» Data lines:
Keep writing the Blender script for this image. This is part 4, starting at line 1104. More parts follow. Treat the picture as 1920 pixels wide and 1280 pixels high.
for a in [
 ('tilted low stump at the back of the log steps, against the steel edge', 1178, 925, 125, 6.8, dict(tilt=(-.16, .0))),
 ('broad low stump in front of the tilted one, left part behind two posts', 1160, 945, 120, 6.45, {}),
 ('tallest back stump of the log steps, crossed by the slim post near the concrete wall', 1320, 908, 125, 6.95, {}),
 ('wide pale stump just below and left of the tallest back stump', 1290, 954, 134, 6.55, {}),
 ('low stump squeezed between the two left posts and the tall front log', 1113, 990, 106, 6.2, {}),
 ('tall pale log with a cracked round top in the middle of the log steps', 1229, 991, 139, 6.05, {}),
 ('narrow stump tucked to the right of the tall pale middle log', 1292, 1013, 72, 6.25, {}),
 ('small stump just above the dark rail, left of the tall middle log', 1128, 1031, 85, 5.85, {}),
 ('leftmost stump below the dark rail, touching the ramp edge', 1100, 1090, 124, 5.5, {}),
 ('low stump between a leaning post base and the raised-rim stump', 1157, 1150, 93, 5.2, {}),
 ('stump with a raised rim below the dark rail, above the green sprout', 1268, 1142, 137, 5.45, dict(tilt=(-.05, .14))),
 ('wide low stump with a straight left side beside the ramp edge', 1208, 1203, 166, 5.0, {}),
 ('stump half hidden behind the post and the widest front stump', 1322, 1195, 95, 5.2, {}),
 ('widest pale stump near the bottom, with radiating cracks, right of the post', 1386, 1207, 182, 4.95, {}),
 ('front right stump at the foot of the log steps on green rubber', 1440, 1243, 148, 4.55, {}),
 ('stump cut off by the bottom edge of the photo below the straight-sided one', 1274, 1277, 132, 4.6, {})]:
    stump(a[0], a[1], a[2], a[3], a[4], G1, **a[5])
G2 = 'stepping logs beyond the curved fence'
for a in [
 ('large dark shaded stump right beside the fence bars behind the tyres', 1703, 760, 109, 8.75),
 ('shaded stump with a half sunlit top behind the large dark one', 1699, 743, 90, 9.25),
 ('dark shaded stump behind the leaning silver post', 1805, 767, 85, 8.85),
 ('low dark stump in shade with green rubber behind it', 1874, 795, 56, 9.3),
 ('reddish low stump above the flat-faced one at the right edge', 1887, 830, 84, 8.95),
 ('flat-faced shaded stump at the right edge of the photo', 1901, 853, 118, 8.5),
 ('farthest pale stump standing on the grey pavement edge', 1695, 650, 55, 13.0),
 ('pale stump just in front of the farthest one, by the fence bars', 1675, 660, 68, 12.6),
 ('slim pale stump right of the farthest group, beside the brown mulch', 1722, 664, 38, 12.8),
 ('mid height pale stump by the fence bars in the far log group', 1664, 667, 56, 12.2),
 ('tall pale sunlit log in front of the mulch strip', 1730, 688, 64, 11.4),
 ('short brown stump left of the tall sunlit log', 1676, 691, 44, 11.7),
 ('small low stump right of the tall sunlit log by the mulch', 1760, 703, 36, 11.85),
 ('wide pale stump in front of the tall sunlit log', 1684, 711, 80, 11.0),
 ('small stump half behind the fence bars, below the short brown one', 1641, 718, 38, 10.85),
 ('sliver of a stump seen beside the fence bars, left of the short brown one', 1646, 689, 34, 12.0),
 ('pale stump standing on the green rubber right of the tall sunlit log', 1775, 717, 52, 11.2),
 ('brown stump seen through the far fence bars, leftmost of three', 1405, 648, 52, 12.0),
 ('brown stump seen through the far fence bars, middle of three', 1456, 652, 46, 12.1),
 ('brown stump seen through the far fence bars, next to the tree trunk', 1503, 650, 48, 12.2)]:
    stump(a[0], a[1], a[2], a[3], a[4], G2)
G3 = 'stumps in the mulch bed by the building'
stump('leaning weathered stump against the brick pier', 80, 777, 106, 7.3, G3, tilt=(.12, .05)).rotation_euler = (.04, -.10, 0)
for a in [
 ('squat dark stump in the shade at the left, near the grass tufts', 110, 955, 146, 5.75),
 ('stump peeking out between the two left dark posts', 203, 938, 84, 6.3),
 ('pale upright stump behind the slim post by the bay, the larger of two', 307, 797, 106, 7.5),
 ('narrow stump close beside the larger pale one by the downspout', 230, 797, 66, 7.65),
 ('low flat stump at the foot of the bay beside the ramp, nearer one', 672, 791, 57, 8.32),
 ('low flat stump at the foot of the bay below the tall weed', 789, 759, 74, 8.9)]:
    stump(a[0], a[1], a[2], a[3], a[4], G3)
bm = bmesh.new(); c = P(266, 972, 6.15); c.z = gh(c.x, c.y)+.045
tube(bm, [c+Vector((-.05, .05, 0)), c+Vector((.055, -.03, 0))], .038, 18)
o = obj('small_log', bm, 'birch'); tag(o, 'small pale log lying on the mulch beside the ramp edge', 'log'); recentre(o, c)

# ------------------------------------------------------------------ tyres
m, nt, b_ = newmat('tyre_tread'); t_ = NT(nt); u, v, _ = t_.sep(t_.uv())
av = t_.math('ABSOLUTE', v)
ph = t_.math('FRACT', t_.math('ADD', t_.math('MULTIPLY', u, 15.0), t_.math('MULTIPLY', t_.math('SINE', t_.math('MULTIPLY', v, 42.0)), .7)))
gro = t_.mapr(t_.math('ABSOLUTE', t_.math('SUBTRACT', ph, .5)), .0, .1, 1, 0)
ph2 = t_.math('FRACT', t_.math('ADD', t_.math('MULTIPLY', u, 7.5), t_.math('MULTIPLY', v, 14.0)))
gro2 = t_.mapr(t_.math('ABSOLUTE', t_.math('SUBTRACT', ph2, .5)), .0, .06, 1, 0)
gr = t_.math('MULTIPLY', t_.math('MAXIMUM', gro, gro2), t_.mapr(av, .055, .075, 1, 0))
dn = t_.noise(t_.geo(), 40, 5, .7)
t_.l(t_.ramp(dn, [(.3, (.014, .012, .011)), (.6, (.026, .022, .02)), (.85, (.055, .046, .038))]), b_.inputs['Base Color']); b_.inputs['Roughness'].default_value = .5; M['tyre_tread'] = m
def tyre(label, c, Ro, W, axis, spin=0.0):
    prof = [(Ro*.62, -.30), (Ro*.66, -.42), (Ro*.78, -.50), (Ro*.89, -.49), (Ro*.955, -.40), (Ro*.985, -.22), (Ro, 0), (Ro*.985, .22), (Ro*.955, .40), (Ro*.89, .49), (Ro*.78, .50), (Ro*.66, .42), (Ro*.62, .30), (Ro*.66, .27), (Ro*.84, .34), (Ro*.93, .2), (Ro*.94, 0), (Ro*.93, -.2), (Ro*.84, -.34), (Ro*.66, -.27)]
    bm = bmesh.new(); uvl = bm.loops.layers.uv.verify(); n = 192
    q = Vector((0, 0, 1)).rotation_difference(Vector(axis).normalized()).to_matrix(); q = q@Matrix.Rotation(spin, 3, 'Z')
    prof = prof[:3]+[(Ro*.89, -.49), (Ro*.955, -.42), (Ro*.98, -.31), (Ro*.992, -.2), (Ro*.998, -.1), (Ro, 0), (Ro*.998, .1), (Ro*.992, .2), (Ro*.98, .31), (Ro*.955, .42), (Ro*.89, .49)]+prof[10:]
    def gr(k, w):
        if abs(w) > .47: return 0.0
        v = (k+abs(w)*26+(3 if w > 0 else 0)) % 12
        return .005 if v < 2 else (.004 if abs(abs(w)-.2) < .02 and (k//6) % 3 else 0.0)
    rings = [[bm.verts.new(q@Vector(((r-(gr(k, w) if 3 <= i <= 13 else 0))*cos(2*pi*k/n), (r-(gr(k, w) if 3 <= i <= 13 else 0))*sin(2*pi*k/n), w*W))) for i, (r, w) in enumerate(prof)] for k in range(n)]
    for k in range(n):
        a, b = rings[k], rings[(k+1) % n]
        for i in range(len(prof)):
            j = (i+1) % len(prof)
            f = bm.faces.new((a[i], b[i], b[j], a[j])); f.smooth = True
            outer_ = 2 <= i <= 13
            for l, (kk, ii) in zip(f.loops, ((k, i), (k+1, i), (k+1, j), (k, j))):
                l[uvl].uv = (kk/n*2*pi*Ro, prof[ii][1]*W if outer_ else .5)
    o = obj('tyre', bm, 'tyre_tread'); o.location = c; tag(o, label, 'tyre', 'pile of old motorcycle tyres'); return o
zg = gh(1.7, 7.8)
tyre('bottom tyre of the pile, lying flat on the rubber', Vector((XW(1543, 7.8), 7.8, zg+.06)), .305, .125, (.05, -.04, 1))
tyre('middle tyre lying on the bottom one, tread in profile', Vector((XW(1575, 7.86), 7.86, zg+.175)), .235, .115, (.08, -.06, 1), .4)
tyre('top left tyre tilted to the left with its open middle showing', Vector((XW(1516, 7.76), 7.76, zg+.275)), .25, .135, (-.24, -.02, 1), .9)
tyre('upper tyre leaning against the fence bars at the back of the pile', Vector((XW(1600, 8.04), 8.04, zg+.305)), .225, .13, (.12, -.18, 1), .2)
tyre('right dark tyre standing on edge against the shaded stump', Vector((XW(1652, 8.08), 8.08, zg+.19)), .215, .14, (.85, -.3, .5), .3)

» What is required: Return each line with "part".

» Written solution:
Keep writing the Blender script for this image. This is part 4, starting at line 1104. More parts follow. Treat the picture as 1920 pixels wide and 1280 pixels high.
 ('broad low stump in front of the tilted one, left part behind two posts', 1160, 945, 120, 6.45, {}),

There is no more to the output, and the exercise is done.